Répudiation, lettre de, (Critiq. sacrée.) libellus repudii ; voici la loi du législateur des Juifs. Si un homme épouse une femme, & qu’ensuite elle ne trouve pas grace à ses yeux à cause de quelque chose de honteux, il lui écrira une lettre de répudiation, la lui mettra en main, & la renverra hors de son logis, Deutér. xxjv. 1. Comme on lit dans l’évangile ces mots : « Moïse vous a permis de répudier vos femmes à cause de la dureté de votre cœur, Matth. xjx. 8 » ; on demande ce que c’est proprement que la dureté du cœur, σκληροκαρδίαν, que notre Seigneur reproche aux Israélites, & qui donna lieu à la loi qui leur permit la lettre de répudiation. Les savans jugent que c’est, d’un côté, le penchant de ce peuple à la luxure, & de l’autre, la crainte d’une révolte, qui seroit infailliblement arrivée, si la loi leur eût imposé un joug particulier que les autres nations n’avoient point ; car le divorce étoit reçu non-seulement chez les Egyptiens, mais encore chez les autres nations voisines des Juifs, comme il paroît par l’exemple du philistin qui sépara la fille de Samson, & la maria à un autre. Jug. xv. Jesus-Christ condamne ce désordre, mais Clément d’Alexandrie, Stromat. l. III. p. 447. prétend que l’homme qui a répudié sa femme à cause d’adultere, peut en épouser une autre, & que c’est à cette occasion que notre Seigneur a dit que tout le monde n’est pas capable de vivre dans la continence.

La loi judaïque n’accordoit le privilege de donner la lettre de répudiation qu’au mari à l’égard de sa femme ; mais Salomé, sœur du roi Hérode, soutenue de la puissance de ce prince, s’étant brouillée avec Costabare iduméen son second mari, lui envoya contre l’usage & la loi la lettre de divorce, & fit passer par exemple nouveau sa volonté pour loi, ensorte que Costabare fut obligé de s’y soumettre. (D. J.)

Répudiation, (Hist. rom.) Les fiançailles chez les Romains pouvoient être rompues par la répudiation. Le billet qu’envoyoit celui qui répudioit, étoit conçu en ces termes : je rejette la promesse que vous m’aviez faite ; ou, je renonce à la promesse que je vous avois faite : & alors l’homme étoit condamné à payer le gage qu’il avoit reçu de la femme, & celle-ci étoit condamnée au double ; mais lorsque ni l’un ni l’autre n’avoient donné sujet à la répudiation, il n’y avoit point d’amende. Le divorce étoit différent de la répudiation ; il pouvoit se faire au cas que la femme eût empoisonné ses enfans, qu’elle en eût supposé à la place des siens, qu’elle eût commis un adultere, ou même qu’elle eût bû du vin à l’insçu de son mari : c’est du-moins ce que rapporte Aulu-Gelle, liv. X. c. xxiij, Pline, hist. nat. l. XIV. c. xiij. Enfin le sujet du divorce étoit examiné dans une assemblée des amis du mari ; quoiqu’il fût autorisé par les lois, cependant le premier exemple n’arriva que vers l’an 520, par S. P. Carvilius Ruga, à cause de la stérilité de sa femme ; mais dans la suite il devint fort fréquent par la corruption des mœurs. Voyez tout ce qui regarde cette matiere à l’article Divorce.

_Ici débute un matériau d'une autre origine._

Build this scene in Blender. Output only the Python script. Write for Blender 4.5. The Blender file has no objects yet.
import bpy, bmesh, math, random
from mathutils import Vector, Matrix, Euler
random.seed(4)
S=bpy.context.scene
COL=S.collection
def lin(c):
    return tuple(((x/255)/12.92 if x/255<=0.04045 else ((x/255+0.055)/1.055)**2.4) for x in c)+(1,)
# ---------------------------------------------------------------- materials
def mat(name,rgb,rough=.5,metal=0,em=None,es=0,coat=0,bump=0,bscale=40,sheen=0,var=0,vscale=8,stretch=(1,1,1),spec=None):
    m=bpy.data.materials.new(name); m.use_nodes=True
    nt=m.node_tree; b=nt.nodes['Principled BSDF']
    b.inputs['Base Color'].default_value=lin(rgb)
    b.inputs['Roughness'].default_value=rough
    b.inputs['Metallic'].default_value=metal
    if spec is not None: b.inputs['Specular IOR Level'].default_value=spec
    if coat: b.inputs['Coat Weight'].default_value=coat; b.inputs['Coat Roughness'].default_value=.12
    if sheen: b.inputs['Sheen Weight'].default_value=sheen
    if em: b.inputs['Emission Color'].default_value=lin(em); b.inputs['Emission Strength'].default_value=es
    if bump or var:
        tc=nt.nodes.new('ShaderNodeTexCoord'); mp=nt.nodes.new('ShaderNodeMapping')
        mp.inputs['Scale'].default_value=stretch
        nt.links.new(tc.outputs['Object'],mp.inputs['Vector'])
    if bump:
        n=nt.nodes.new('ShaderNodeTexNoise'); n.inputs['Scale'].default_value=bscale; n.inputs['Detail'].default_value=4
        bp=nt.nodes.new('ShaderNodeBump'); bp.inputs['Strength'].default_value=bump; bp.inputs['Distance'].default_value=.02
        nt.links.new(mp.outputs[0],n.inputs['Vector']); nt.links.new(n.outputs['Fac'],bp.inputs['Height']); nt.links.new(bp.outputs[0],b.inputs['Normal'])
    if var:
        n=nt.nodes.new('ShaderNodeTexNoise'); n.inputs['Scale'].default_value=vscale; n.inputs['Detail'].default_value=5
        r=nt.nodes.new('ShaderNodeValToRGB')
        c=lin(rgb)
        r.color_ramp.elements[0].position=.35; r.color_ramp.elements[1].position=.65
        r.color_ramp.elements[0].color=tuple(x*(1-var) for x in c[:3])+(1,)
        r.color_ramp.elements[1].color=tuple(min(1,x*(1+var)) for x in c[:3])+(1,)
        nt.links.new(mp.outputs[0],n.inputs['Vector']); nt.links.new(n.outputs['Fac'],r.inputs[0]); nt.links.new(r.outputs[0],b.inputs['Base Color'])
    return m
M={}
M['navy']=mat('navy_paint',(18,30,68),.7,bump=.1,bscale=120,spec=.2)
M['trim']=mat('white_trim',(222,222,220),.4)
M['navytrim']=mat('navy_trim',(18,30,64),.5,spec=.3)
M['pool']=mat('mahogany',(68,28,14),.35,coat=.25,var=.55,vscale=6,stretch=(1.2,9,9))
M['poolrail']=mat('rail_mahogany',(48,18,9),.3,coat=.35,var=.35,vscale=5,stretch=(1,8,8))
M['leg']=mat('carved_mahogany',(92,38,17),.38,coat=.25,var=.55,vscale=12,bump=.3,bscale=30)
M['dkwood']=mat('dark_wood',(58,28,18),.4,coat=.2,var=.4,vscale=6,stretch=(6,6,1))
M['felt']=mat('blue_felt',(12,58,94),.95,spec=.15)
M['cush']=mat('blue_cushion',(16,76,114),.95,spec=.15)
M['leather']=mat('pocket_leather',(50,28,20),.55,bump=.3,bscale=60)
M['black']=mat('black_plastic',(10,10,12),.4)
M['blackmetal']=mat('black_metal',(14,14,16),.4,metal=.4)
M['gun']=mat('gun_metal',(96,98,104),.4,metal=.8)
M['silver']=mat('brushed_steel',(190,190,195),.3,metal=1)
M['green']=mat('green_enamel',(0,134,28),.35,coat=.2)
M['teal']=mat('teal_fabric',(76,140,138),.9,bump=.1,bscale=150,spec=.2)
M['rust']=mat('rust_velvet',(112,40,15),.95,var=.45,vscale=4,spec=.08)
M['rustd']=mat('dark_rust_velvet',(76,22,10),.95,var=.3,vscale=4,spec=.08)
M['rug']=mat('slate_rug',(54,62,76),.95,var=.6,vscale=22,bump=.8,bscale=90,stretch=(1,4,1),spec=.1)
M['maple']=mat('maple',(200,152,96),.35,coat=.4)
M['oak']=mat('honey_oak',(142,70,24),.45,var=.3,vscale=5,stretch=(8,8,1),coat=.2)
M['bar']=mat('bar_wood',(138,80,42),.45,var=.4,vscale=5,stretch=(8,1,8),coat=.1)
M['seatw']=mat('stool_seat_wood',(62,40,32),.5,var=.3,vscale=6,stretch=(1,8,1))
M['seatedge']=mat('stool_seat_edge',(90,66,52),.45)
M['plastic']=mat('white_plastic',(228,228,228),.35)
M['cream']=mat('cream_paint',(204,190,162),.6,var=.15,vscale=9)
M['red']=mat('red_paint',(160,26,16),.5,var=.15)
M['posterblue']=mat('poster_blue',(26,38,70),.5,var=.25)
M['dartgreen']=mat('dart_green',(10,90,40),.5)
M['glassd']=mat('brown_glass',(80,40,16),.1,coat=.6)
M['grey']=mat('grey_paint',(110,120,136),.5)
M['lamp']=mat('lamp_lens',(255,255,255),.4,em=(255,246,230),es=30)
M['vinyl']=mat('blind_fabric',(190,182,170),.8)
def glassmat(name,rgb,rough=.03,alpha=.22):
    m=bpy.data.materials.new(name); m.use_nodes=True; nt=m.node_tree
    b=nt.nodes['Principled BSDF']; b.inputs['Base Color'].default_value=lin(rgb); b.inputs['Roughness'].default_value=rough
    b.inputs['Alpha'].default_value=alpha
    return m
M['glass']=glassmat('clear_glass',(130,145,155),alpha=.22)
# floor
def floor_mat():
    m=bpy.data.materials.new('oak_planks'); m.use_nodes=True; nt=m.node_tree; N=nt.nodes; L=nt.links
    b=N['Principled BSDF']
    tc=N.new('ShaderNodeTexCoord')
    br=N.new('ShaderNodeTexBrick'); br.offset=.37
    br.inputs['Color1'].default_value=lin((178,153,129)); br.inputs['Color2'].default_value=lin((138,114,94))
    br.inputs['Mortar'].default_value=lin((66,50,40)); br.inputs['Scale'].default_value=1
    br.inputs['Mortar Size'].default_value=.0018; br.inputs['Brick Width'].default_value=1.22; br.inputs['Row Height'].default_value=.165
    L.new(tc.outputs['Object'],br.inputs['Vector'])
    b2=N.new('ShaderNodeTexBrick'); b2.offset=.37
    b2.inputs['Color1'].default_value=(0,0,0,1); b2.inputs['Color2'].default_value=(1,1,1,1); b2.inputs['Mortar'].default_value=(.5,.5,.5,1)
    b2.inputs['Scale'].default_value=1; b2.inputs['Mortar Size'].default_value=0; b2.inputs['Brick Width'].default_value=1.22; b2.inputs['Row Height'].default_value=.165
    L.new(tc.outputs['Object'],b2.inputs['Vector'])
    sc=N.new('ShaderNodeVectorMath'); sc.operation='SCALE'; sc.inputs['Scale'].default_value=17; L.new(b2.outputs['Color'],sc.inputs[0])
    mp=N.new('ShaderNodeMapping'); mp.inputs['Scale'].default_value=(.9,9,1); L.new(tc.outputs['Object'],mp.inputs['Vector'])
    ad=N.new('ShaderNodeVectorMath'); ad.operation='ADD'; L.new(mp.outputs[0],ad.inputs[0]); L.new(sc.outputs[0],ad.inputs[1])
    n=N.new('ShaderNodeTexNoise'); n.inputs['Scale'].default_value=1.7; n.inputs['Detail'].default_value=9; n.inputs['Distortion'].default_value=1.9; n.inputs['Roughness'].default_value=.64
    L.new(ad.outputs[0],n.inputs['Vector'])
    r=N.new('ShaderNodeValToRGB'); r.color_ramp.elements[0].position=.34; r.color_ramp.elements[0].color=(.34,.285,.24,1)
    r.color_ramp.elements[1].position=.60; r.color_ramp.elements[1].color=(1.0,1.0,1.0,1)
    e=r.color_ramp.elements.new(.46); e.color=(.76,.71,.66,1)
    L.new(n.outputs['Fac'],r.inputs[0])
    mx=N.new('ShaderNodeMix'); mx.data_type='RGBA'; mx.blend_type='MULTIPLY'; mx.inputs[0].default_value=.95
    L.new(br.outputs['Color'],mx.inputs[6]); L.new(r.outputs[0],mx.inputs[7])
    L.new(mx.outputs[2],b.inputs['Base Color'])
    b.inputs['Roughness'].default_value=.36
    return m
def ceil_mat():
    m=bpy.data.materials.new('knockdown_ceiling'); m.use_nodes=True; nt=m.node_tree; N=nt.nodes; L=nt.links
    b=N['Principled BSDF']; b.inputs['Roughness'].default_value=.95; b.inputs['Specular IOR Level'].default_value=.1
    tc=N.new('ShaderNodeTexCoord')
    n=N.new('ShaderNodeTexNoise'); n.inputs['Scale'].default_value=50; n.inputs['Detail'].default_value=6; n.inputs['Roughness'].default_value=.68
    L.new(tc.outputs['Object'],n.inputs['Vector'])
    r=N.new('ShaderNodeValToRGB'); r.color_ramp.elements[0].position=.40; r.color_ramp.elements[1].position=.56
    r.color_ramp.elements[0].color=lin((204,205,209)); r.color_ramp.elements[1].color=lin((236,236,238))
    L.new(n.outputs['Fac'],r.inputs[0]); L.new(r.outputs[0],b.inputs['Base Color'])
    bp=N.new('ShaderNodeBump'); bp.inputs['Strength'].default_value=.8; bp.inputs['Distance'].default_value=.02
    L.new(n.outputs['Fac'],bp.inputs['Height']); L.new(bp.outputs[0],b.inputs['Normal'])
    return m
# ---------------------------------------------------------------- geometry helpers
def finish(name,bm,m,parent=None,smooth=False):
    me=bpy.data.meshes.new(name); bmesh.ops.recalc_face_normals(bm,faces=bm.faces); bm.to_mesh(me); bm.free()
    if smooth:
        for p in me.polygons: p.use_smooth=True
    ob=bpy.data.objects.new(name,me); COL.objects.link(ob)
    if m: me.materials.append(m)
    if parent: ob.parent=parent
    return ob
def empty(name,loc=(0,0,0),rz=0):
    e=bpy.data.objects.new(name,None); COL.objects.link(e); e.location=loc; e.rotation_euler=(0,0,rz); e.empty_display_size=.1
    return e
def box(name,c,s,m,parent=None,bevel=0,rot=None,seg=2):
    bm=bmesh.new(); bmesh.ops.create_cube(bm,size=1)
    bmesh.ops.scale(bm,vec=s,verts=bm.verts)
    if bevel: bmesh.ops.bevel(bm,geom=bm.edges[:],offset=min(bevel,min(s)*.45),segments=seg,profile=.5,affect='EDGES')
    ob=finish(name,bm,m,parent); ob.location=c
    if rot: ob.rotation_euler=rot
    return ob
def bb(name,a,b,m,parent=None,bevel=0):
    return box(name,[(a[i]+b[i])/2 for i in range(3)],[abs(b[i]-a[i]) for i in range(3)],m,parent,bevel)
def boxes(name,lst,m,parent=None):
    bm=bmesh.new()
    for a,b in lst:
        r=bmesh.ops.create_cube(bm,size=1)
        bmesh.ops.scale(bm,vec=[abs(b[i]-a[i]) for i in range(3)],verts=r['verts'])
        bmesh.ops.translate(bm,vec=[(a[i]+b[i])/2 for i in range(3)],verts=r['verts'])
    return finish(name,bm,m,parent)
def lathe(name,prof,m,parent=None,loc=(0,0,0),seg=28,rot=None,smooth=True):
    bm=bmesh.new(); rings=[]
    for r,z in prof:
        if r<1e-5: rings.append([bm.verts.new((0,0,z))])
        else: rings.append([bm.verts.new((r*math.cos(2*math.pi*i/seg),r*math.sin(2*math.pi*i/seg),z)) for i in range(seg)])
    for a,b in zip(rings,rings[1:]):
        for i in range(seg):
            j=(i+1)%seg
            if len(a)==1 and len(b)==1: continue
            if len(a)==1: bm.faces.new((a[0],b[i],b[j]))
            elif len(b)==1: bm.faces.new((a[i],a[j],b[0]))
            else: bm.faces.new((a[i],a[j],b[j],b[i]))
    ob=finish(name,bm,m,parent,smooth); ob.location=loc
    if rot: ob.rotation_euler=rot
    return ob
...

Je n’ajoute qu’un mot d’après Plutarque. Il me semble, dit-il dans sa vie de Paul Emile, qu’il n’y a rien de plus vrai que ce qu’un romain qui venoit de répudier sa femme dit à ses amis, qui lui en faisoient des reproches, & qui lui demandoient : votre femme n’est-elle pas sage ? n’est-elle pas belle ? ne vous a-t-elle pas donné de beaux enfans ? Pour toute réponse, il leur montra son soulier, les questionnant à son tour ; ce soulier, leur répartit-il, n’est-il pas beau, n’est il pas tout neuf ? n’est-il pas bien fait ? cependant aucun de vous ne sait où il me blesse. Effectivement, s’il y a des femmes qui se font répudier pour des fautes qui éclatent dans le public, il y en a d’autres qui par l’incompatibilité de leur humeur, par de secrets dégoûts qu’elles causent, & par plusieurs fautes legeres, mais qui reviennent tous les jours, & qui ne sont connues que du mari, produisent à la longue un si grand éloignement, & une aversion tellement insupportable, qu’il ne peut plus vivre avec elles, & qu’il cherche enfin à s’en séparer.

J’ai indiqué la formule du libelle de répudiation anciennement en usage chez les Romains ; celle du libelle de divorce portoit ces mots : Res tuas tibi habeto.

Nous ne sommes pas faits, je le vois, l’un pour l’autre,
Mon bien se monte à tant, tenez, voilà le vôtre.